Friedman, at least, returned the speaking fee -- considerably more than the average annual U.S. individual income -- without dispute. But then, he can afford to. Hoyt reports that Friedman gives "15 or more" paid lectures a year and that he charges $75,000 as his standard fee. If you quickly do the math, that means Thomas Friedman makes more than $1 million a year in speaker's fees.

One has to wonder: Does that influence the choice of topics he covers? Should journalists be making that kind of money to make public speeches? Hoyt reports that The Times has a policy that requires staff members earning more than $5,000 a year in such fees to file an itemized annual accounting of their appearances. (He does not explain why, but one might surmise it is to guard against influence and potential conflict of interest). But Hoyt further notes that "almost no one has been doing so." This policy, it turns out, is not enforced.
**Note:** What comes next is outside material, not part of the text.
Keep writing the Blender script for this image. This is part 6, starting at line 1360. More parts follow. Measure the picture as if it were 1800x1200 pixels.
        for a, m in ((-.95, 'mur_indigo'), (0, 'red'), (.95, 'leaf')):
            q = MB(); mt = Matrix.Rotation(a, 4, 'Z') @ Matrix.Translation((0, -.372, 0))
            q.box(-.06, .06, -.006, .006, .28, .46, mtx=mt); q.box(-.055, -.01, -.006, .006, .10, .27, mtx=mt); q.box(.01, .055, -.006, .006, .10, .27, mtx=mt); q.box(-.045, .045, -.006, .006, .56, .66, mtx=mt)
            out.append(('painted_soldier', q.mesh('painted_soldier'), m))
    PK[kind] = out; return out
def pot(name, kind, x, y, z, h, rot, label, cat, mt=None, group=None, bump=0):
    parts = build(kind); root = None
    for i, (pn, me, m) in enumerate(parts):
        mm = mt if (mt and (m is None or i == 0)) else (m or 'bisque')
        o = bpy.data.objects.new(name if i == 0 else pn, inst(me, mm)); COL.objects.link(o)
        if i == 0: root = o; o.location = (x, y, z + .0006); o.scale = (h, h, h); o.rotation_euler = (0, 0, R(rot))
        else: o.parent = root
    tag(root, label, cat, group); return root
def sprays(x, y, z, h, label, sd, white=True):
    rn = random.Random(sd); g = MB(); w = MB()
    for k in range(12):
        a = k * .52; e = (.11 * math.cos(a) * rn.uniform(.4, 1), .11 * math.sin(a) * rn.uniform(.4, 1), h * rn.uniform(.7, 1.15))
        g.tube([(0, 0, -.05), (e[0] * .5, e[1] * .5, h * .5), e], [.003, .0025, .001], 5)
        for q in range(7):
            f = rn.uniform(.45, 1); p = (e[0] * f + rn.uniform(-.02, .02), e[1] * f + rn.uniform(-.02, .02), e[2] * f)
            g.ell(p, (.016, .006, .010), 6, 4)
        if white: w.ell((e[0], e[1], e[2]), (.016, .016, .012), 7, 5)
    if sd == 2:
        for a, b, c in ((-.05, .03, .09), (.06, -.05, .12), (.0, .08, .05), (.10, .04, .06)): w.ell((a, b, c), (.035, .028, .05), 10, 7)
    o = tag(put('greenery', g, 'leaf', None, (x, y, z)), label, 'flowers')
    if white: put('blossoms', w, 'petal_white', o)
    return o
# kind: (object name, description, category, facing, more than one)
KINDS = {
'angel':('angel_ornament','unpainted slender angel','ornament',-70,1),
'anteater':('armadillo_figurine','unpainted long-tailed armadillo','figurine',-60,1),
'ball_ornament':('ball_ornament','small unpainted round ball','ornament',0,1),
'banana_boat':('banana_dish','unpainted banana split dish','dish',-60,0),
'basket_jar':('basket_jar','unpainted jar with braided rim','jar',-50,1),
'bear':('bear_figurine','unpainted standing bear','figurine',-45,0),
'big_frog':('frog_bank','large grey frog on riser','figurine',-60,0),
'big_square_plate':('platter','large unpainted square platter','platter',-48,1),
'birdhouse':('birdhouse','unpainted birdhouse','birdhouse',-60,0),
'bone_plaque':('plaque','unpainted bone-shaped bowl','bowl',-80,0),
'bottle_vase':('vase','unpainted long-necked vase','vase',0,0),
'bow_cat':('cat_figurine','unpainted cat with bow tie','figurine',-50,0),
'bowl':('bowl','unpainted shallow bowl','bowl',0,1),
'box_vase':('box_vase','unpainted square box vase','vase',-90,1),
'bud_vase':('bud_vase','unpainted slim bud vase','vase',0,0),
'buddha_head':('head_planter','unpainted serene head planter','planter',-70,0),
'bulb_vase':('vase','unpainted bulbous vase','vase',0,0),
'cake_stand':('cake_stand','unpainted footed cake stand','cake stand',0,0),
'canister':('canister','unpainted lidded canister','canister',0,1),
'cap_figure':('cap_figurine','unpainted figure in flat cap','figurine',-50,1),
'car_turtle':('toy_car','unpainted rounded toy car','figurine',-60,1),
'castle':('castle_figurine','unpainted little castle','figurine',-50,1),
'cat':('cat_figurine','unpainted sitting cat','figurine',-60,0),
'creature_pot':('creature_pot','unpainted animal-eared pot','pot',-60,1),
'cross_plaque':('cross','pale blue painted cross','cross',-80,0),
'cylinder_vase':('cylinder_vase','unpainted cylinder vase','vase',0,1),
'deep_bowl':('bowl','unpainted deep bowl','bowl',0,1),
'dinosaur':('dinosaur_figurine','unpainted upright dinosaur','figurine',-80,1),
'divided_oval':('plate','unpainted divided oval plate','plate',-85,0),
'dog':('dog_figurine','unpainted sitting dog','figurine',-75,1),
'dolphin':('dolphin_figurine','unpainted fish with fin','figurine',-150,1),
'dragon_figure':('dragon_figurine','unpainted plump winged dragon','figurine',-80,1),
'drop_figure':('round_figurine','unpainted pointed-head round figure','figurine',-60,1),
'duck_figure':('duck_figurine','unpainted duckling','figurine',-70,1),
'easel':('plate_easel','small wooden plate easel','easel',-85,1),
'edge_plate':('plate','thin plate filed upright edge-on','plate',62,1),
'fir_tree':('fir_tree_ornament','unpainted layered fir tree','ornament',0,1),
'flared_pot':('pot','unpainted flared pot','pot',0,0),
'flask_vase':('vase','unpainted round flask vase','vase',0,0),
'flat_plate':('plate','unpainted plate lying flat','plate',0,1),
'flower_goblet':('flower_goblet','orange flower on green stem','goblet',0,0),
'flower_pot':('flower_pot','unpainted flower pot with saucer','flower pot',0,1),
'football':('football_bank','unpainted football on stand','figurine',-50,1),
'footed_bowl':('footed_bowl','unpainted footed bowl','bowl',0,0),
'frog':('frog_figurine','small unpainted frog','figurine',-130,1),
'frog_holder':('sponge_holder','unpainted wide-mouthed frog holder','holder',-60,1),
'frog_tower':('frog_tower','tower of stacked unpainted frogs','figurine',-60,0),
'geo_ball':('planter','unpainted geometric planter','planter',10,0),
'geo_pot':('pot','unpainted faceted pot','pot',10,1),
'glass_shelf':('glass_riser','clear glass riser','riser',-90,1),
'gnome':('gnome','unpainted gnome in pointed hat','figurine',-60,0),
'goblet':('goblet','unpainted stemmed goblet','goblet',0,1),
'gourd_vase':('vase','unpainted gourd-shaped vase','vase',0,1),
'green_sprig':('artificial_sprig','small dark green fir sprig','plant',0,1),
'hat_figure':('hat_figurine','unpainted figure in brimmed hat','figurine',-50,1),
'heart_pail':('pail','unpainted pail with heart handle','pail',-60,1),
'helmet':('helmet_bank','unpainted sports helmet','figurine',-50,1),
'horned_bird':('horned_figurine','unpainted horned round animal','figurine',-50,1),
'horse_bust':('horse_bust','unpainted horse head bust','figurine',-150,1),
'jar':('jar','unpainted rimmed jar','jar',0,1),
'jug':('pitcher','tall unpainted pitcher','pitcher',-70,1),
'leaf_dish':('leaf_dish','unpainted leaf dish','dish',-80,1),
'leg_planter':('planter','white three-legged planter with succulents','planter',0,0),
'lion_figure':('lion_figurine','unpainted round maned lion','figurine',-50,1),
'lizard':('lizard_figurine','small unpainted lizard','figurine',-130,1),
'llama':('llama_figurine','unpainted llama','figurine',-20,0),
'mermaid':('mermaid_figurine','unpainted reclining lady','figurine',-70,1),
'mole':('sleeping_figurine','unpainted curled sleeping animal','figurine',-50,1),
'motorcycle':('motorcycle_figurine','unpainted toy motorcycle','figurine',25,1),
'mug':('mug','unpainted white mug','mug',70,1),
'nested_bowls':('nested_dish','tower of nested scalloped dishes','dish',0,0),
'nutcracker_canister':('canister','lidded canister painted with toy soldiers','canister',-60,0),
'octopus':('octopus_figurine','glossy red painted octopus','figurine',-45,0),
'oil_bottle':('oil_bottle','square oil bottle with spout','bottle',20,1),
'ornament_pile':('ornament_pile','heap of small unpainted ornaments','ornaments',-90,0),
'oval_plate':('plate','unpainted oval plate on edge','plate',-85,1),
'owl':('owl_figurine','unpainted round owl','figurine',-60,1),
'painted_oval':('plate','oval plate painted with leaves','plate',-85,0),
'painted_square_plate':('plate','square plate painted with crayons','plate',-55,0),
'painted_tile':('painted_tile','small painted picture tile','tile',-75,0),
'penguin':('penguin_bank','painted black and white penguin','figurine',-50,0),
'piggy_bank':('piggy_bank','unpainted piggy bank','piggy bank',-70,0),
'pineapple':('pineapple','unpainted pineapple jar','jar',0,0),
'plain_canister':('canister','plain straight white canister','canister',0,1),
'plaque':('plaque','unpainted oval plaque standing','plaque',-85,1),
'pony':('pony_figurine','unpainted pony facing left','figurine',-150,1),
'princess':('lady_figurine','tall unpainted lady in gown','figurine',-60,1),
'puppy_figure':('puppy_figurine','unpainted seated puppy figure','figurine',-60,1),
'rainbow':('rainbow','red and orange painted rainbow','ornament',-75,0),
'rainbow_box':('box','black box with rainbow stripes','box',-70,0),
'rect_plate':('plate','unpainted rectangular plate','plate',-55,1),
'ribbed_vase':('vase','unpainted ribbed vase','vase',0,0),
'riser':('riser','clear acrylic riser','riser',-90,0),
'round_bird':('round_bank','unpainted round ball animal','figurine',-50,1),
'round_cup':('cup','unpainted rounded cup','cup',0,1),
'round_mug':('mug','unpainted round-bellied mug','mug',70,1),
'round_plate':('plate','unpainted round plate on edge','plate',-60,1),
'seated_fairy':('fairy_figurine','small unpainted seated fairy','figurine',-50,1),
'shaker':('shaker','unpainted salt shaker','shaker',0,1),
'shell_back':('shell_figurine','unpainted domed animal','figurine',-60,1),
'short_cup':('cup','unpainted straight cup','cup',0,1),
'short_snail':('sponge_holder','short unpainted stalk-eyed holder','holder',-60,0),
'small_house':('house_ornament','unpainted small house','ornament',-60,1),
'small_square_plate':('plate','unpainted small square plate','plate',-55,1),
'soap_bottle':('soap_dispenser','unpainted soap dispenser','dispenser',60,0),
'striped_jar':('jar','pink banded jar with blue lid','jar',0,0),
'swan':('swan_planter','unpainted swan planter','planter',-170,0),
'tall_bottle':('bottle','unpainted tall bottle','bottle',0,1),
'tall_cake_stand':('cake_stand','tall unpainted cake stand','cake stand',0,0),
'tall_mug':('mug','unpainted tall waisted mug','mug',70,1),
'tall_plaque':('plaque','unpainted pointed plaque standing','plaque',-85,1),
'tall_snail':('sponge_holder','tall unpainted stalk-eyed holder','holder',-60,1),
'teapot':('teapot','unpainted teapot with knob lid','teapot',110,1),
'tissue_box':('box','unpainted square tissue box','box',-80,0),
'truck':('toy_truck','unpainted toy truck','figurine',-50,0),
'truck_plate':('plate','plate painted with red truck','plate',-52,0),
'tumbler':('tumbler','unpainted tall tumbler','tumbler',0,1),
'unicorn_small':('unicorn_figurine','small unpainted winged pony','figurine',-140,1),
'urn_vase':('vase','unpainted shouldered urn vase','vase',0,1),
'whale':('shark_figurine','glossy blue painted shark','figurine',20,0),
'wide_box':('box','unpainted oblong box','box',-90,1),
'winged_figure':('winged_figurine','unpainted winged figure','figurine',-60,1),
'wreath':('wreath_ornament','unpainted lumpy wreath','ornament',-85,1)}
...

Case No. 3 is perhaps the most complex. It has to do with economics writer Edmund Andrews.
It turns out that Andrews, who offers Times readers expert information and analysis about the pressing economic issues of our time, was himself so careless about his finances that he risks losing his home. He wrote a book (after informing his editors, according to Hoyt) that tells the story of how he took out sub-prime mortgages that he had no hope of repaying. Hoyt reports that Andrews is still seven months behind in his mortgage payments. He also says Andrews best bet for getting out of economic quicksand is to make lots of money on that book.

The Times helped a bit last week by running a excerpt in its Sunday Magazine. But that's not the big problem here. The problem is that Times editors have continued to allow Andrews to cover stories that deal with America's sub-prime mortgage mess. That is simply inexcusable. Why? Because clearly Edmund Andrews has an enormous vested interest in the outcome of any governmental action on sub-prime mortages. As a result, every word he writes about the subject has to be suspect to readers -- or would be if in fact they were told of his conflict.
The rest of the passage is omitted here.